To mark the 200th year since the Brothers Grimm first published their Kinder-und Hausmärchen, Jack Zipes explores the importance of this neglected first edition and what it tells us about the motives and passions of the two folklorist brothers.
The greatest irony of the numerous world-wide celebrations held in 2012 to honor the 200th anniversary of the first edition of the Grimms’ Kinder-und Hausmärchen, published in two volumes in 1812 and 1815, involves the discovery that most people really don’t know the original Grimms’ tales or much about their lives. That is, most people have no clue that the Grimms’ first edition of 1812/15 is totally unlike the final or so-called definitive edition of 1857, that they published seven different editions from 1812 to 1857, and that they made vast changes in the contents and style of their collections and also altered their concept of folk and fairy tales in the process. Even so-called scholars of German literature and experts of the Grimms’ tales are not aware of how little most people, including themselves, know about the first edition, and ironically it is their and our “ignorance” that makes the rediscovery of the tales in the first edition so exciting and exhilarating. Indeed, there is still much to learn about the unique contribution that the Grimms made to folklore not only in Germany but also in Europe if we return to take a closer look at the first edition, for it was this edition that sparked the pioneer efforts of folklorists throughout Europe and Great Britain to gather tales from the oral tradition and preserve them for future generations.
To explain why I believe that a rediscovery of the Grimms’ first edition can be not only exciting but also illuminating I would like to share some important background information that will place the Grimms’ collection in a socio-historical context and shed light on their remarkable accomplishment. Here we must bear in mind that their collecting was only a minor part of their research and scholarship and that they would be surprised to know that they are more famous today for their tales than for their superb philological work. When Jacob (b. 1785) and Wilhelm (b.1786) began collecting all kinds of folk tales and songs at the beginning of the nineteenth century, they were very young precocious students at the University of Marburg, still in their teens.

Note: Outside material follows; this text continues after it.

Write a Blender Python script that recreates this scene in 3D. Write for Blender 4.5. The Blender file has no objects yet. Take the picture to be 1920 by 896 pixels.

By 1805 their entire family had moved from their small village of Hanau to the nearby provincial city of Kassel, and the Brothers were constantly plagued by money problems and concerns about their siblings. Their father had been dead for some years, and they were about to lose their mother. Their situation was further aggravated by the rampant Napoleonic Wars. Jacob interrupted his studies to serve the Hessian War Commission in 1806. Meanwhile, Wilhelm passed his law exams enabling him to become a civil servant and to find work as a librarian in the royal library with a meager salary. In 1807 Jacob lost his position with the War Commission, when the French occupied Kassel, but he was then hired as a librarian for the new King Jérome, Napoleon’s brother, who now ruled Westphalia. Amidst all the upheavals, their mother died in 1808, and Jacob and Wilhelm became fully responsible for their three younger brothers and sister. Despite the loss of their mother and difficult personal and financial circumstances from 1805 to 1812, the Brothers managed to prove themselves to be innovative scholars in the new field of German philology by publishing articles and books on medieval literature. Still in their twenties, they were about to launch the collection of tales that was to become second in popularity to the Bible throughout Germany and later throughout the western world by the twentieth century.